TASK TO CARRY OUT: Pick out all lines of the entries that include the word "Write" and copy them.

ENTRIES SUPPLIED:
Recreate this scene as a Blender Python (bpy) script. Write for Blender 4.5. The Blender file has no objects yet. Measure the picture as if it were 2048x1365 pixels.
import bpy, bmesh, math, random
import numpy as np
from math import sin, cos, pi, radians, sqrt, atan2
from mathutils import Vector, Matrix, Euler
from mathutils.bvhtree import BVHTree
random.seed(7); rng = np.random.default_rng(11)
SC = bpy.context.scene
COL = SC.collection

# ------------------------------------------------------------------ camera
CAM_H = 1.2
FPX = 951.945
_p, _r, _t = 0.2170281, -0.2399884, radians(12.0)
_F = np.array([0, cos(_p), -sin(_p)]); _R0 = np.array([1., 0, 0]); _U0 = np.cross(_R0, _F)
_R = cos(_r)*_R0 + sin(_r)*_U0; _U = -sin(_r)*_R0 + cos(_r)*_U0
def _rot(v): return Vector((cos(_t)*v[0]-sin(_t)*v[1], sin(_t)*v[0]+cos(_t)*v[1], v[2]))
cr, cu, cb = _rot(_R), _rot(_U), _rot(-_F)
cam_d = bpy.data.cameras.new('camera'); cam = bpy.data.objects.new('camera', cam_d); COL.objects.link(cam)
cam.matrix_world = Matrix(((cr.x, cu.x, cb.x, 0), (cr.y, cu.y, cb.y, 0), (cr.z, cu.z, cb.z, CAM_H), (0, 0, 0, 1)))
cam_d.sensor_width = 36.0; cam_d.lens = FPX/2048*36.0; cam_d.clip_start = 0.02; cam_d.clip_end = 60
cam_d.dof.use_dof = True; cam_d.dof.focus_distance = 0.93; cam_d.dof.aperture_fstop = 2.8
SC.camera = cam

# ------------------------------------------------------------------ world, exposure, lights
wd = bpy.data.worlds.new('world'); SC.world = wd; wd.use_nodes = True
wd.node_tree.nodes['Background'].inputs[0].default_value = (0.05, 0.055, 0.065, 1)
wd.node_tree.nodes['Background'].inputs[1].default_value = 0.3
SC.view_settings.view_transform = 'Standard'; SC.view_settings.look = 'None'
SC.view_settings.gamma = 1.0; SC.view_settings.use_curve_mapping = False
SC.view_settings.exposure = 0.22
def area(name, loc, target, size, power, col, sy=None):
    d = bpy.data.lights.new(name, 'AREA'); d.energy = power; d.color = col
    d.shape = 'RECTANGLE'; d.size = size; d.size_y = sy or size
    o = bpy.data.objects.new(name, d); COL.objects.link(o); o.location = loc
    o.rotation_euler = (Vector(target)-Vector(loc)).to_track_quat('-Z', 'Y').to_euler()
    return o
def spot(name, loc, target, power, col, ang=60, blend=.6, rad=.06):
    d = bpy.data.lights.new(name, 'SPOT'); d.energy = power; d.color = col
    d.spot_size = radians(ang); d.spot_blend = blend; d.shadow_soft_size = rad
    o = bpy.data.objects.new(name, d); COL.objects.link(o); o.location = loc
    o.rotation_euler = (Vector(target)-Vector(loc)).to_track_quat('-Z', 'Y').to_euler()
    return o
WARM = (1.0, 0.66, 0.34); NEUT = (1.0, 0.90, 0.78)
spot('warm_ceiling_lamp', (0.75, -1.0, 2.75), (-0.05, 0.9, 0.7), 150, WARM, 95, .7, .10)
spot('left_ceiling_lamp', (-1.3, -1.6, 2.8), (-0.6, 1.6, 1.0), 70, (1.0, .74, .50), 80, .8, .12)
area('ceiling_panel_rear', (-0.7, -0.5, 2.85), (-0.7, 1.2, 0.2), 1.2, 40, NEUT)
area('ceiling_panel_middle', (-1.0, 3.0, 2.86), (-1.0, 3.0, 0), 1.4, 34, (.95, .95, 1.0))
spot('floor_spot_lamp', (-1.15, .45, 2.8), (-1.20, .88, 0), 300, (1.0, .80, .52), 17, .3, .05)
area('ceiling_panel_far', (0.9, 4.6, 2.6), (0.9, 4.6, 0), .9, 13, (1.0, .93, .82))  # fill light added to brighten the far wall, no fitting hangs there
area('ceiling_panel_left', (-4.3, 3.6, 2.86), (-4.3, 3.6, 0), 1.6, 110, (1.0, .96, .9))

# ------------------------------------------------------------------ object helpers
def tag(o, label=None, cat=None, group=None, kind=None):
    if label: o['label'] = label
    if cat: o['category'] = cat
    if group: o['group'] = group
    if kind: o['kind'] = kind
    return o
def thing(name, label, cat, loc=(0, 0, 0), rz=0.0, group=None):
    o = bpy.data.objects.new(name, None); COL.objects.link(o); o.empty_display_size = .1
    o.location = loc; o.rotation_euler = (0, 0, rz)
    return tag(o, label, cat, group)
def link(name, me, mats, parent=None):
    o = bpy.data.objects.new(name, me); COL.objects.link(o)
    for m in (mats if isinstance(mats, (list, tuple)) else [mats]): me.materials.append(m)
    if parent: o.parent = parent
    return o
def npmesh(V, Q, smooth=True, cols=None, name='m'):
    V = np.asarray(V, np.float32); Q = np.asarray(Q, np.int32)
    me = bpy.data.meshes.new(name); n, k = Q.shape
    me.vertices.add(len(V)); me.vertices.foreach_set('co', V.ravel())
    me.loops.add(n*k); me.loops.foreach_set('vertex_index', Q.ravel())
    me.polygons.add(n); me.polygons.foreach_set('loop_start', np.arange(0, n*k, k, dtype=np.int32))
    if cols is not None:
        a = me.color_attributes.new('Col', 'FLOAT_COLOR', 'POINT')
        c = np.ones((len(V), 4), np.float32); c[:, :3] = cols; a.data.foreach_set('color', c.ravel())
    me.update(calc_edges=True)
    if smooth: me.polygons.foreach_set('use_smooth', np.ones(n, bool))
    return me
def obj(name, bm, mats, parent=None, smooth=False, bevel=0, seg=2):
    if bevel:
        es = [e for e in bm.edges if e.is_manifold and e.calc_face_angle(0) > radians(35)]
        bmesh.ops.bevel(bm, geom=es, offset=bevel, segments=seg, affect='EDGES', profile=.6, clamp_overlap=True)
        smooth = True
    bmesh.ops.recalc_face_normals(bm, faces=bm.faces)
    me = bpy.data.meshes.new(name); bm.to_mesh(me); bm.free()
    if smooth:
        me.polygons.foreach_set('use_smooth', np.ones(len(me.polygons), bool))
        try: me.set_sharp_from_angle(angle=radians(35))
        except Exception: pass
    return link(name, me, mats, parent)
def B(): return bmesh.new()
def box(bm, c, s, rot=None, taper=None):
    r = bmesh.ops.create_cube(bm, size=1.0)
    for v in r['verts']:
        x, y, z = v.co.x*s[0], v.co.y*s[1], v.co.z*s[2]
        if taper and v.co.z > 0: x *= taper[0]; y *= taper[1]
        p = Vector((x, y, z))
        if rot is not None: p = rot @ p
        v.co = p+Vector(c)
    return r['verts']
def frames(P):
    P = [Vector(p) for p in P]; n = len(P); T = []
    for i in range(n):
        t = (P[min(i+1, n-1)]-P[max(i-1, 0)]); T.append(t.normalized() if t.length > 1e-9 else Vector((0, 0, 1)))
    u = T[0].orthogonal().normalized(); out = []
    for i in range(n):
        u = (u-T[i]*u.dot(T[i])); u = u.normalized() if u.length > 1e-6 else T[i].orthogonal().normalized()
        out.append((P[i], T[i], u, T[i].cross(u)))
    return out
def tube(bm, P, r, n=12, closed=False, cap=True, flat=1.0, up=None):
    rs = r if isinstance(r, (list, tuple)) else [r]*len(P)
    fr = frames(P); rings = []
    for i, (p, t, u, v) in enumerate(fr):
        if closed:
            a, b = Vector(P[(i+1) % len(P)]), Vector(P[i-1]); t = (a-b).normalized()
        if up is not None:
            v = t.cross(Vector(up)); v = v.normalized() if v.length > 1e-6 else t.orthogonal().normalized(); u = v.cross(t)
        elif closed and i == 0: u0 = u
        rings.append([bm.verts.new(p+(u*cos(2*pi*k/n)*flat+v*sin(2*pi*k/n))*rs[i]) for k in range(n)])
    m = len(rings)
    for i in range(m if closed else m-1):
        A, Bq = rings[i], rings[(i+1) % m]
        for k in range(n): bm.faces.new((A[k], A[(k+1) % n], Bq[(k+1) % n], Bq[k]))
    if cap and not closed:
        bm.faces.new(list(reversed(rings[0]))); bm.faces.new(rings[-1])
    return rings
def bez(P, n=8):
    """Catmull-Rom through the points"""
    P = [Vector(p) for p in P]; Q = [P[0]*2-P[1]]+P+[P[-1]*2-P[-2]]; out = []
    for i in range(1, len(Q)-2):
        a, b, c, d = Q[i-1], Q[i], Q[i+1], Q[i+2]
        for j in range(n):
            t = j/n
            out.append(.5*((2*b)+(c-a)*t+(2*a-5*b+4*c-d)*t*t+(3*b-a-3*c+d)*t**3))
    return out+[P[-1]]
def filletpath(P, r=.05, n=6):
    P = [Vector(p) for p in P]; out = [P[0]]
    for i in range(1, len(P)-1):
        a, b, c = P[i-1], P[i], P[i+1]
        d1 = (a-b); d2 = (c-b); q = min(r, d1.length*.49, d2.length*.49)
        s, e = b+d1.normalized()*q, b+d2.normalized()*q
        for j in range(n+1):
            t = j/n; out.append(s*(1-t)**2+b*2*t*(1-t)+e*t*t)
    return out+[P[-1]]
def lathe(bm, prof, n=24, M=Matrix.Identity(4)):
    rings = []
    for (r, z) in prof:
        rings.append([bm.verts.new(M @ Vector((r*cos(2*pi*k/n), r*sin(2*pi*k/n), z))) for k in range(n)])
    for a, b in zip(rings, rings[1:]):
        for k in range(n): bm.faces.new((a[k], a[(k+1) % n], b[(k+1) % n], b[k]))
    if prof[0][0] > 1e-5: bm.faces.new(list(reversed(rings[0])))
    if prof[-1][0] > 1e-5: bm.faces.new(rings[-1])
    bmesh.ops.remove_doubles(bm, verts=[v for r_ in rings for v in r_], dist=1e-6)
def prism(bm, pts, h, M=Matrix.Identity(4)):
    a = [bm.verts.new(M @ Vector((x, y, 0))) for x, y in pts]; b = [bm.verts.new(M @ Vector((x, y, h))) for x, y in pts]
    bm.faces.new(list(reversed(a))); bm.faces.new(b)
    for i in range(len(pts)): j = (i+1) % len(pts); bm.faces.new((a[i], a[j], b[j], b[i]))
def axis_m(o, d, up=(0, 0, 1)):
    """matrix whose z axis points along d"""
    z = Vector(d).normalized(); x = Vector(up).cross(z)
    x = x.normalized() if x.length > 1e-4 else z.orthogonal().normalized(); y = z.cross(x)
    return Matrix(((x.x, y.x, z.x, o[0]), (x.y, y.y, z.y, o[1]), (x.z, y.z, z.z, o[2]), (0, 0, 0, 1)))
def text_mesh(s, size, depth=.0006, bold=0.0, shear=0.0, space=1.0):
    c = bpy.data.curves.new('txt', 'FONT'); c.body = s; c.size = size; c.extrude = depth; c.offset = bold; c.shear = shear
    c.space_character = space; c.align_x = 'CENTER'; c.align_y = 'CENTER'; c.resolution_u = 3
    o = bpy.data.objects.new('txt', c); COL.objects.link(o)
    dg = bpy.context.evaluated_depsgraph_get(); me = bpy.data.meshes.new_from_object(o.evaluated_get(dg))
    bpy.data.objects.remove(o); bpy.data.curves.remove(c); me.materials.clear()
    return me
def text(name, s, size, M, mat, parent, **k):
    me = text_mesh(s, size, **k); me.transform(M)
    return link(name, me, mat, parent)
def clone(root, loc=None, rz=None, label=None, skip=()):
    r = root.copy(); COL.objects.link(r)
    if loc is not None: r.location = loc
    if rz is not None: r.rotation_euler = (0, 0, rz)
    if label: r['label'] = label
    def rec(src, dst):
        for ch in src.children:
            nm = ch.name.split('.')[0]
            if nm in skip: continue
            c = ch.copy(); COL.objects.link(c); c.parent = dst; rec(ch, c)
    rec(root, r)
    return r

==

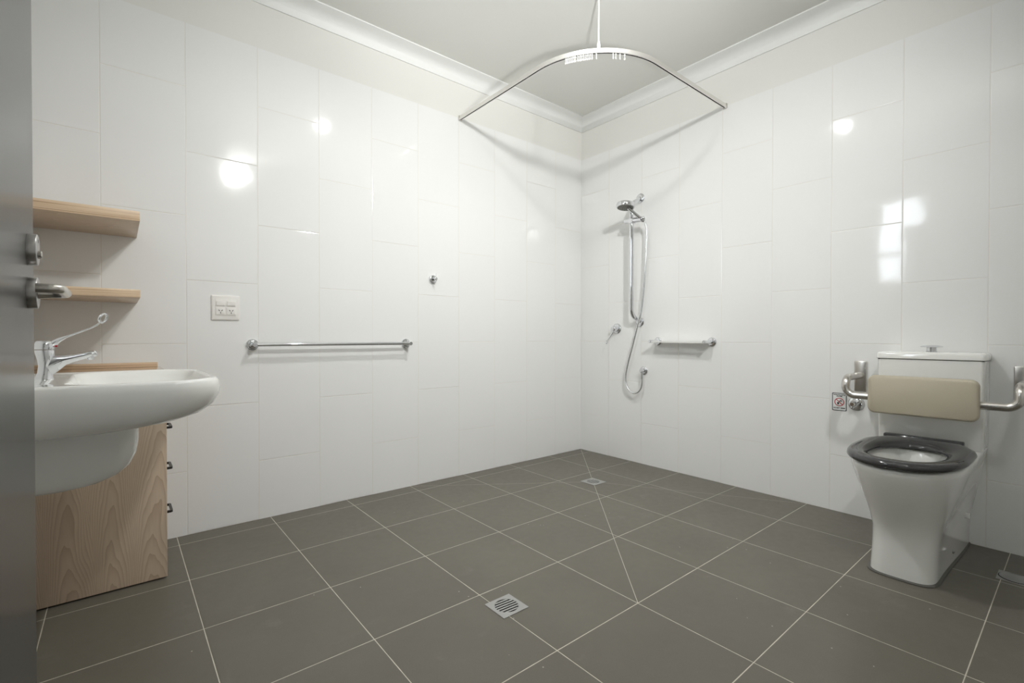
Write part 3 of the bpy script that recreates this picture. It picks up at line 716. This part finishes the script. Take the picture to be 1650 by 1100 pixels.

COMPLETE RESPONSE:
Recreate this scene as a Blender Python (bpy) script. Write for Blender 4.5. The Blender file has no objects yet. Measure the picture as if it were 2048x1365 pixels.
Write part 3 of the bpy script that recreates this picture. It picks up at line 716. This part finishes the script. Take the picture to be 1650 by 1100 pixels.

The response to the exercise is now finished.